■ WHAT IS REQUIRED
Output a verbatim copy of the data, cut off after the line that contains "R = random.Random(7)".

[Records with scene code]
#####

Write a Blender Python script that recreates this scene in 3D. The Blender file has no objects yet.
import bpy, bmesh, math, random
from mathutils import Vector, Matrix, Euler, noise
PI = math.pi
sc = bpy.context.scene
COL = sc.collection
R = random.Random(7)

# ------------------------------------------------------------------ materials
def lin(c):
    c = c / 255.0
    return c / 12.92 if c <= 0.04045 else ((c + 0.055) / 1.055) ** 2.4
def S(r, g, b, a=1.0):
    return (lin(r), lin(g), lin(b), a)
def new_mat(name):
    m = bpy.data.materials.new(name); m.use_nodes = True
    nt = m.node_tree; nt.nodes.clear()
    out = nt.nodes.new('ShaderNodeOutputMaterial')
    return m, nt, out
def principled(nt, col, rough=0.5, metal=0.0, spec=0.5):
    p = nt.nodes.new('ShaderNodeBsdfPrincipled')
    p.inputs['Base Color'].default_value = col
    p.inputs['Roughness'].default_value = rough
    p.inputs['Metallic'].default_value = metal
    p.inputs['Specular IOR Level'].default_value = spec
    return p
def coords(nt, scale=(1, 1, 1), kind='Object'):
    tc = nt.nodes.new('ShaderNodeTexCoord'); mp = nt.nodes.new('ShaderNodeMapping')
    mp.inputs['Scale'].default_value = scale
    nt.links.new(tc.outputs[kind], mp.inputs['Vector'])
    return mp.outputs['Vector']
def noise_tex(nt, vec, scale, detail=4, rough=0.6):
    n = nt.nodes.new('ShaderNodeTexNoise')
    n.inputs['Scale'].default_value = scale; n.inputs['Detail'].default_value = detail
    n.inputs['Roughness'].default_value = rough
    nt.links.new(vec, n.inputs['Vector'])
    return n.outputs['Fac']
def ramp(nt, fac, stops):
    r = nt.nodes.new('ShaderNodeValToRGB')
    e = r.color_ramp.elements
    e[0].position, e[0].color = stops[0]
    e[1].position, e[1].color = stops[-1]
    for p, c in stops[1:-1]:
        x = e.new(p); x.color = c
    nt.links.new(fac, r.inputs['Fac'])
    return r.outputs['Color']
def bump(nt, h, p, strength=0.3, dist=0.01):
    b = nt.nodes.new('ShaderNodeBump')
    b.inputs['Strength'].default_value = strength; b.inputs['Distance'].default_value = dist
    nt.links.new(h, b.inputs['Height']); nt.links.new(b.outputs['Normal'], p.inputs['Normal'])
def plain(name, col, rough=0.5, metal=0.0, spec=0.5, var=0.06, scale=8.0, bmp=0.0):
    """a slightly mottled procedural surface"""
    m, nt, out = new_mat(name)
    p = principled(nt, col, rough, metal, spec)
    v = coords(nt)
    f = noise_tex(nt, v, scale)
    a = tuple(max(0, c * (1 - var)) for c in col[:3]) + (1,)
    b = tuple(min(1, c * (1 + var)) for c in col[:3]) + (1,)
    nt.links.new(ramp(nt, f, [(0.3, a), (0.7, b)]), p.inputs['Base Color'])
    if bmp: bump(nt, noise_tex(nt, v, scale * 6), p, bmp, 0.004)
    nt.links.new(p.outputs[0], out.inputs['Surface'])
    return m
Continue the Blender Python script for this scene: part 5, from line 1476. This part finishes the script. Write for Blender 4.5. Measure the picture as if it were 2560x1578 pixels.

#####

■ ANSWER TO THE TASK
Write a Blender Python script that recreates this scene in 3D. The Blender file has no objects yet.
import bpy, bmesh, math, random
from mathutils import Vector, Matrix, Euler, noise
PI = math.pi
sc = bpy.context.scene
COL = sc.collection
R = random.Random(7)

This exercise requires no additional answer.